Springfield put air-guitar heroes to shame on “I’ve done everything for you,” “Jessie’s Girl” and his new song with Grohl, “The Man That Never Was.” Fogerty knocked out a fierce “Born on the Bayou,” “Bad Moon Rising,” “Proud Mary” and “Fortunate Son” with Grohl. Nicks wooed with a new song written with Grohl, “You Can’t Fix This” – based on a poem she wrote after her godson’s overdose – and the Sundance-appropriate “snow covered hills” of “Landslide.” The supergroup grew out of Grohl’s Sound City documentary, which goes inside the fabled Van Nuys recording studio where Fleetwood Mac, Tom Petty and the Heartbreakers, Metallica and Nirvana recorded some of their most acclaimed albums.
“I consider this to be the most important thing I’ve ever done, artistically, of all the albums I’ve made, of all the bands I’ve had the pleasure of being in,” the first-time director said at the film’s premiere. “I really feel like the Sound City movie, its intention is to inspire the next generation of kids to fall in love with music as much as I did.”
Grohl set out to tell the story of the studio’s renowned Neve 8028 console, which grew into a larger conversation surrounding what made the now shuttered studio unique. He interviews the runners, engineers, receptionists, producers, and artists – everyone from Neil Young to Barry Manilow – on why the sound was different. But beyond the technical, the film explores the idiosyncratic vibe of a studio that was never particularly attractive or well-run.
“It was like a lucky hole in the universe for a lot of people,” Springfield told Rolling Stone. “I met my wife there. My career started there – a lot of people’s careers started there – in this ass-ugly industrial complex in Van Nuys.” ”It looked like a double-wide trailer,” Springfield remembers. “I mean, it had parkay on the floor, and the bathrooms looked like they’d never been cleaned. And people couldn’t cash a check until, you know, the next week.”

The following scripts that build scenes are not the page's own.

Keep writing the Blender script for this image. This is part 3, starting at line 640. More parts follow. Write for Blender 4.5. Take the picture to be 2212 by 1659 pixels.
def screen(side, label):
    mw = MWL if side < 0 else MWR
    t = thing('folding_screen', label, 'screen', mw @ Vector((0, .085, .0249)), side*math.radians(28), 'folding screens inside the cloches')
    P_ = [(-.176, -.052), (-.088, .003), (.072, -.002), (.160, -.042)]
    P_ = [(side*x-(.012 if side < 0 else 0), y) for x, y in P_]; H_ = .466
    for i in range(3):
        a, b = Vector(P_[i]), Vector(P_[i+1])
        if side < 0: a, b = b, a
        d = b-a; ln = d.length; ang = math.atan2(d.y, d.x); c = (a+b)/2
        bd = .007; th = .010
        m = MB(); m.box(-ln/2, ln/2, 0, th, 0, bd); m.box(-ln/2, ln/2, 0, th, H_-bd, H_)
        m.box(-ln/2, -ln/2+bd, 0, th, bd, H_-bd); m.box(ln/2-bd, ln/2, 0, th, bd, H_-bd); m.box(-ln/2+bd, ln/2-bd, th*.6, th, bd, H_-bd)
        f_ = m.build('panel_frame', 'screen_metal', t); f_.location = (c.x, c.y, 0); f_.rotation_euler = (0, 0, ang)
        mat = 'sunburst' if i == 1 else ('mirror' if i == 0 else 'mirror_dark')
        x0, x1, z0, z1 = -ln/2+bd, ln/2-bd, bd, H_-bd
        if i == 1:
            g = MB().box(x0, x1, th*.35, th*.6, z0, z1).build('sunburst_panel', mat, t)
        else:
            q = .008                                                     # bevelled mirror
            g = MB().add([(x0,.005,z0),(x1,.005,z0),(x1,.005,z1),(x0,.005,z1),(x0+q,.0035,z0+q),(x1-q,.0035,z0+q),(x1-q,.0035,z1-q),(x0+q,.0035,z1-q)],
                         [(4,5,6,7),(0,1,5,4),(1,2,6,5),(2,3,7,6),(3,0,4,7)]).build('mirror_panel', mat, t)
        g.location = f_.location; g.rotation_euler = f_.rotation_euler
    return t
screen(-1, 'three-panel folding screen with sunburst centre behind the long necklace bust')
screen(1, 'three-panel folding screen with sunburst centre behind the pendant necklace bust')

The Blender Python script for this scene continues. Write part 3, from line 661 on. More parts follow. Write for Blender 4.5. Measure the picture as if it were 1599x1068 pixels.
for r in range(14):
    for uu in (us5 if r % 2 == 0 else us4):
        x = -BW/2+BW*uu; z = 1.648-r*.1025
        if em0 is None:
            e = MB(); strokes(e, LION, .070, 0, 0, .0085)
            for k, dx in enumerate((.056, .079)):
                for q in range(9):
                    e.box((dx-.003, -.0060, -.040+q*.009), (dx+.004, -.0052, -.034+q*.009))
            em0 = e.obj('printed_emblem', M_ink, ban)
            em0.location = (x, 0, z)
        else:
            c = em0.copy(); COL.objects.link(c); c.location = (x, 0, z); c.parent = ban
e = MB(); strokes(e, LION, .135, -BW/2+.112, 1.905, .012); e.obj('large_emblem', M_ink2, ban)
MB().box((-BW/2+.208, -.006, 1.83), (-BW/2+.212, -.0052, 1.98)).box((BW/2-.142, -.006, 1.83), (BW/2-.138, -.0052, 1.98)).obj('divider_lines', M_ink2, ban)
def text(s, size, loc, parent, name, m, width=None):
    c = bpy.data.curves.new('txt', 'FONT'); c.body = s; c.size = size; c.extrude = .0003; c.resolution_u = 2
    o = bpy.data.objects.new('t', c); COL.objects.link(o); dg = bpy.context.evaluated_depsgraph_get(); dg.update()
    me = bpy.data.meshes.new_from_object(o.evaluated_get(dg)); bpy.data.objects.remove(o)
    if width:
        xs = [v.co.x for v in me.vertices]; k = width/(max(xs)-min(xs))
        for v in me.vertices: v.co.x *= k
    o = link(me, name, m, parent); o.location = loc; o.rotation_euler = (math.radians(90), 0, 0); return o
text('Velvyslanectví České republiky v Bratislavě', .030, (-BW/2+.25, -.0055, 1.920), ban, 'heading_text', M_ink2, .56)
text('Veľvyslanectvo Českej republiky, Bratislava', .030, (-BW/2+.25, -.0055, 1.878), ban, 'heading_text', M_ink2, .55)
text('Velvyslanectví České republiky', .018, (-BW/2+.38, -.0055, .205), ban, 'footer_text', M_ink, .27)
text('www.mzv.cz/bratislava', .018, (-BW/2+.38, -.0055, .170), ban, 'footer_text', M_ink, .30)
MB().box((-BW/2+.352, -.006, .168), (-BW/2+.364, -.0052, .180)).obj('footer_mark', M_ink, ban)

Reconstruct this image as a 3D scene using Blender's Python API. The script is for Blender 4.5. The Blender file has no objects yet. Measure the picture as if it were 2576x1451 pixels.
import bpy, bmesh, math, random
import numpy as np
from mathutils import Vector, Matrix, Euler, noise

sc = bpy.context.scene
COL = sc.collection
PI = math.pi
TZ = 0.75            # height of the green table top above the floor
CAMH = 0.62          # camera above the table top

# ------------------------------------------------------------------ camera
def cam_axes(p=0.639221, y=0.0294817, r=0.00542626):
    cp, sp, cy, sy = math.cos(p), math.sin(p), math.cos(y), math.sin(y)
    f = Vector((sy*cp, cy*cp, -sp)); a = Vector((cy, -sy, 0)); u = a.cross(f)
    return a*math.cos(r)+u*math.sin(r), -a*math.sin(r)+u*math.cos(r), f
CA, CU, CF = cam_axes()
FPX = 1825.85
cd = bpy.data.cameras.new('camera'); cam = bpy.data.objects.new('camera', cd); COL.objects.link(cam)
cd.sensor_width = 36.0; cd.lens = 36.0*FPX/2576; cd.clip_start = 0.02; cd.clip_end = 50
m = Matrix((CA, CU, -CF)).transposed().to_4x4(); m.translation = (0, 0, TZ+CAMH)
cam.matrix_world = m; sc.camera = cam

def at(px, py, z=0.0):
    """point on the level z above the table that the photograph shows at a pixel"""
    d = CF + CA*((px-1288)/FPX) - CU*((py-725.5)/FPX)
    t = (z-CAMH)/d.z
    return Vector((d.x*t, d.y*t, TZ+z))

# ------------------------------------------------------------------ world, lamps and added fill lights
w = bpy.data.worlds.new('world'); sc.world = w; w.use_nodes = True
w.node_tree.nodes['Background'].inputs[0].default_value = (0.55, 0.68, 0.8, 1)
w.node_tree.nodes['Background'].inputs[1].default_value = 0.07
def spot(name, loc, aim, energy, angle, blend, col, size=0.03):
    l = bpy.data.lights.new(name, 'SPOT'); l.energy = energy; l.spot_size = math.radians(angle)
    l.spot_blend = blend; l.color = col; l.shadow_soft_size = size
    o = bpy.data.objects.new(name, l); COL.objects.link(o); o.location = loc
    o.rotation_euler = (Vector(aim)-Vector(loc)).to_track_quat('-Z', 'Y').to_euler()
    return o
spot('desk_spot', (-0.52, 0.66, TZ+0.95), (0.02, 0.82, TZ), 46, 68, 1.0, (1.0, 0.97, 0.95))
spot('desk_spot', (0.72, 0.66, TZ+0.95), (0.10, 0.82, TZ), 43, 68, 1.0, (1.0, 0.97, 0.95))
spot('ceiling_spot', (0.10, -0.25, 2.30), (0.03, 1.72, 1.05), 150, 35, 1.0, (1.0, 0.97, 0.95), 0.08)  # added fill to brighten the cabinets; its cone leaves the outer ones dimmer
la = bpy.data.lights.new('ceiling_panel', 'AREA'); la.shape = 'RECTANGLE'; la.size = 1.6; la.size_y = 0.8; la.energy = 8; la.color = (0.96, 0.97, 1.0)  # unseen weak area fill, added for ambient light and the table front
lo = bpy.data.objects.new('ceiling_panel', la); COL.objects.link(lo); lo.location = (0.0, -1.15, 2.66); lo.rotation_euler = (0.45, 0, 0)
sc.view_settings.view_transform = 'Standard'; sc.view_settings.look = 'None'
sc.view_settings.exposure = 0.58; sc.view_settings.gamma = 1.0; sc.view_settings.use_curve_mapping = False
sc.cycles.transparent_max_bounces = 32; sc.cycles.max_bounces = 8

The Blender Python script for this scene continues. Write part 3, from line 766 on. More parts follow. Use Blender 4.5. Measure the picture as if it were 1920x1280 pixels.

This vintage patina – they spliced tape – is clearly part of the studio’s appeal, especially in an era of Pro-Tools and accessibility to quick and easy recording technology. ”When you start talking about leveling the playing field, and how digital technology has made everyone a photographer, or a movie editor, or a musician, it’s kind of the same – I mean, I made a movie. It’s shocking really,” Grohl said, laughing. As to whether he’d direct another film, Grohl was non-committal but noted, “I started the Foo Fighters as a hobby, and that was 20 years ago.”